Allo Spazio Bunker la proiezione del documentario sul ‘Caso Moro’.
Tra i grandi misteri italiani, il caso Moro è da più di quarant’anni uno dei più controversi e dibattuti. Secondo diverse tesi, dietro la morte del leader della DC ucciso dalle Brigate Rosse il 9 maggio 1978 ci sarebbero la regia e il coinvolgimento diretto dei servizi segreti americani, del Mossad, del Kgb, decisi a contrastare il compromesso storico tra democristiani e comunisti.
Ripercorre la tesi del complotto orchestrato dagli Usa e dalla Nato il documentario “Com’è nato un golpe – Il caso moro” di Tommaso Cavallini, che l’associazione culturale Meridiano Zero propone in visione gratuita giovedì 2 dicembre alle 20.30 nello Spazio Bunker di via Porcellana 17/A a Sassari.
Il documentario, che sarà presentato da Cristian Premuselli, ripercorre le ultime fasi della vita politica del Presidente della Democrazia Cristiana, dal viaggio negli States del 1974 fino al rapimento, alla prigionia e all’uccisione del 9 maggio 1978. Una narrazione condotta dal senatore Sergio Flamigni, dall’ex magistrato Carlo Palermo, da giornalisti e autori come Marcello Altamura, Rita Di Giovacchino e Carlo D’Adamo, che si contrappone al “Memoriale Morucci”: portando una nuova analisi balistica, un filmato inedito che svela la targa di un’auto presente in via Fani e di cui le indagini non hanno mai tenuto conto e la fonte “Beirut2”, intervistata da Carlo Palermo, che riferisce di una foto scattata a Moro in un cortile durante la prigionia.

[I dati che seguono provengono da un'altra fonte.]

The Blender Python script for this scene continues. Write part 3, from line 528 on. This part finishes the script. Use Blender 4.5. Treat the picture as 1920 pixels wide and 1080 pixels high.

Secondo la ricostruzione del film, l’agguato di via Fani, sarebbe “una guerra non convenzionale che vede anche la presenza di un berretto verde statunitense. Un vero golpe orchestrato dagli Usa e dalla NATO, con l’aiuto di apparati occulti e i servizi segreti dei maggiori Paesi Europei, per dare un colpo mortale alla democrazia e alla Costituzione italiana. La sequela di false informazioni fatte circolare dai brigatisti – con la regia del Sisde e settori della destra Dc – e i nuovi dati acquisiti, dimostrano che Moro durante i 55 giorni del sequestro non è mai stato custodito dai brigatisti e che vi sono state più prigioni in cui è stato detenuto“.